Tyler Childers, who very much wants to be associated with country more than Americana, got his wish, winning his first Grammy Award in the Best Country Song category. His eccentric “Bitin’ List,” edged out stars like Chris Stapleton and Lainey Wilson. His album Snipe Hunter was up for the first-ever Best Contemporary Album award, but it didn’t receive as many votes as winner Beautifully Broken by Jelly Roll. Receiving his award on the CBS broadcast, the new country superstar sounded like a preacher as he thanked Jesus above all and vociferously.
Naturally, the inaugural Best Traditional Country Album award was handed out during the day and it went to Ain’t In It For My Health, by the insurgent star and former bluegrasser Zach Top. “This is insane,” he said at the podium. “I feel like I watched the Grammys as a little kid and (they) looked like superheroes up on TV. So to be here and be a little part of the whole thing is insane.” He called it insane a third time before stepping off. Top made the Americana charts briefly last year in a duo with Billy Strings, but his album may ride an inch over the commercial country line for many Americana programmers (though again, WMOT did spin . It ought to get more airtime because he’s a grassroots indie story, and his values are as in tune with Josh Hedley as with George Strait.

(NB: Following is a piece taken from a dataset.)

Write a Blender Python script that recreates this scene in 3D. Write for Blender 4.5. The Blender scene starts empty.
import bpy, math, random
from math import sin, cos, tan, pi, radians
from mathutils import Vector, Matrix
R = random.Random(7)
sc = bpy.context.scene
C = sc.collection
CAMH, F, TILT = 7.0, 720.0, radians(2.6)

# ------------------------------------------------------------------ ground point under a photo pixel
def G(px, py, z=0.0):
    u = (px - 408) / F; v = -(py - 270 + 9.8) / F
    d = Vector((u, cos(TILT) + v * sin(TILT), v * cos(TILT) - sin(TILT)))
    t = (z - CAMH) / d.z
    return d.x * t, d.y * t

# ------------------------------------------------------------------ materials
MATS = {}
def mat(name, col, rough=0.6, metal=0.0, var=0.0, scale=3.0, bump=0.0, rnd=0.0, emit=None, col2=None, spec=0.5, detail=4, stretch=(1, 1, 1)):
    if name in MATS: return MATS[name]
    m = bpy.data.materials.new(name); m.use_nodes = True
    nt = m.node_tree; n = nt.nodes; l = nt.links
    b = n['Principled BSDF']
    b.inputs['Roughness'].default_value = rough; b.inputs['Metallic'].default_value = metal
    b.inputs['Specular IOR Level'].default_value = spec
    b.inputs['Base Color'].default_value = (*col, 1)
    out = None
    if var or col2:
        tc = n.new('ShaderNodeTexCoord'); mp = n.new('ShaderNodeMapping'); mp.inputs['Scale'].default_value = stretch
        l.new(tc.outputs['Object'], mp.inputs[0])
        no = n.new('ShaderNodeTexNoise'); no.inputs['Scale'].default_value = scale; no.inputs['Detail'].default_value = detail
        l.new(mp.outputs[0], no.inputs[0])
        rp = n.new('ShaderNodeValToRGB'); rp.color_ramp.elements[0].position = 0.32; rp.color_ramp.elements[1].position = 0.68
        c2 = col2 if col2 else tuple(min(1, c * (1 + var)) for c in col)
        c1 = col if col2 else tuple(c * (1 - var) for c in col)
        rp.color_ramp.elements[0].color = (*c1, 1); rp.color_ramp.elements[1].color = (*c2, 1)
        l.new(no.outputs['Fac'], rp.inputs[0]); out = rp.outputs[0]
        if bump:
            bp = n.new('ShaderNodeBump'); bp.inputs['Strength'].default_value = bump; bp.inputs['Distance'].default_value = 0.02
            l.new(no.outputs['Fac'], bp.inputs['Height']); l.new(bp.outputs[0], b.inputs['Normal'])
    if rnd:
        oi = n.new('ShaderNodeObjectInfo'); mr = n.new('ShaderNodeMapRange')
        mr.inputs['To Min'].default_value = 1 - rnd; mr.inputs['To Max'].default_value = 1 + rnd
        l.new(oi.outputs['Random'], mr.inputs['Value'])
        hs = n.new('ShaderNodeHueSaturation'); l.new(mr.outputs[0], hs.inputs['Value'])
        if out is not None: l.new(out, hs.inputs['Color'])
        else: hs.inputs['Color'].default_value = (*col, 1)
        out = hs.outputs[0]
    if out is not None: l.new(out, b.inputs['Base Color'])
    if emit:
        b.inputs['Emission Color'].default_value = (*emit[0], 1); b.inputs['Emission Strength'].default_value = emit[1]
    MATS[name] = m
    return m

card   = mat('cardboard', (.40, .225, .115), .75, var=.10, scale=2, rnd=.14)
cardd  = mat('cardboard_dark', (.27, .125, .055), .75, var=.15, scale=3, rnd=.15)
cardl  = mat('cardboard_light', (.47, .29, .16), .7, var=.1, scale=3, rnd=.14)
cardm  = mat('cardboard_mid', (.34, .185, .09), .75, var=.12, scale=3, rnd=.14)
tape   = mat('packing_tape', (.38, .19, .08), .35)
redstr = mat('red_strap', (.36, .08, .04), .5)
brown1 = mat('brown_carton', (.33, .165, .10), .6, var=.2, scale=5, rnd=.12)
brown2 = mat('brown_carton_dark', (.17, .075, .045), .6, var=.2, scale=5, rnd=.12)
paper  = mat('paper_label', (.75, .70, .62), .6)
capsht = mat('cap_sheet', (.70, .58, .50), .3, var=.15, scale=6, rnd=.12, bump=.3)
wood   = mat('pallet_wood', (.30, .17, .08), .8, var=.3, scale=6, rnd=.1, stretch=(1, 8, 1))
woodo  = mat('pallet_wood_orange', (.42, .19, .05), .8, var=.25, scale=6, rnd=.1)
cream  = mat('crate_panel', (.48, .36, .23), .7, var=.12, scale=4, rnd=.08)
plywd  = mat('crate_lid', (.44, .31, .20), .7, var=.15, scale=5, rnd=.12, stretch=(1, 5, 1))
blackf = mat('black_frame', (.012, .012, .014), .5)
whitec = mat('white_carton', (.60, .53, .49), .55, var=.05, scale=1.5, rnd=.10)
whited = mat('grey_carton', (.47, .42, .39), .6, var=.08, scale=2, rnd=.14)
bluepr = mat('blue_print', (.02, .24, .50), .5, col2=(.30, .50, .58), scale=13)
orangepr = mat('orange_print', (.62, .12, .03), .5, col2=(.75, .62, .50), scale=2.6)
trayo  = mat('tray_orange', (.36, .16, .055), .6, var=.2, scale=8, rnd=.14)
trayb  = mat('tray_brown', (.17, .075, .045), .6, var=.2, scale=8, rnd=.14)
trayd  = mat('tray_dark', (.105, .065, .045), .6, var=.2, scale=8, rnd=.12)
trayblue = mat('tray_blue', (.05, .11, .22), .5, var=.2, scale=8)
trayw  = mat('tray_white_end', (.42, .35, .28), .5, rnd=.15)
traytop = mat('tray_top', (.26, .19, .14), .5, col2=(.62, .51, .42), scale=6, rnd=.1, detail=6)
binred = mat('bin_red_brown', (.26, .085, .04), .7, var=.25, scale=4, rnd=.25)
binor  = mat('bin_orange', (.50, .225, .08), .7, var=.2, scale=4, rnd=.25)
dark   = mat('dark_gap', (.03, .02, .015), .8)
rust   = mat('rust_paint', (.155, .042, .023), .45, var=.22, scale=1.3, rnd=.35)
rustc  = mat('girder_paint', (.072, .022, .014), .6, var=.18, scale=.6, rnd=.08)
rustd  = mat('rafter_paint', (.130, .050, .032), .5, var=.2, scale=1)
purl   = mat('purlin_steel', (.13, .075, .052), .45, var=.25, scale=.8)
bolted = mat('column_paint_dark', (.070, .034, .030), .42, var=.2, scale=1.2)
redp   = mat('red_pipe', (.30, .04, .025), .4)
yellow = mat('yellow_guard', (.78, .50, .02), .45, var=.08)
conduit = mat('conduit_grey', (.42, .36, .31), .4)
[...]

Speaking of Billy Strings, he won his third Best Bluegrass Album Grammy since 2021 for the much-lauded Highway Prayers. String was presumably on the highway fulfilling dates on his sold-out winter tour.
Roots and blues enjoyed another nexus of success on Sunday as music from the movie Sinners won two awards, including Best Compilation Soundtrack for Visual Media. The film, set in the 1930s, brought in a host of talent under the supervision of producers Ryan Coogler, Ludwig Göransson and Serena Göransson, plus music supervisor Nikki Sherod. On the soundtrack: Bobby Rush, Cedric Burnside, Rhiannon Giddens, Justin Robinson, Tierinii Jackson of Southern Avenue, Sharde Thomas, and Lola Kirke.
Roots music has cycled in and out of mainstream consciousness since the folk revival of the 1950s and 60s. O Brother, Where Art Thou? dominated the Grammy Awards 24 years ago. Robert Plant and Alison Krauss surged folk and roots back to the fore with an Album of the Year Grammy and four others in 2009. And 2024 saw the lightning strikes of Joni Mitchell’s comeback performance and the surprise duet by Tracy Chapman and Luke Combs. Last year and this year, not so much.
While McEntire, Clark and Nelson sounded lovely singing an updated take on the 2025 single “Trailblazer” by McEntire, Lainey Wilson and Miranda Lambert, their screen time was emotionally dominated by the roll call of music’s fallen, including Todd Snider, Raul Malo, and Steve Cropper. This despite a Grammy community that seemed to be searching for the words to express widespread outrage about federal immigration enforcement and a general list toward authoritarian government. Jesse Welles was on hand to present during the daytime ceremony, but he didn’t get a chance to sing one of his trenchant protest songs. Maybe next year the folk singer will be back in vogue. Hint to the producers: they’ll only need a fraction of the production budget you devoted to Sabrina Carpenter and Tyler The Creator.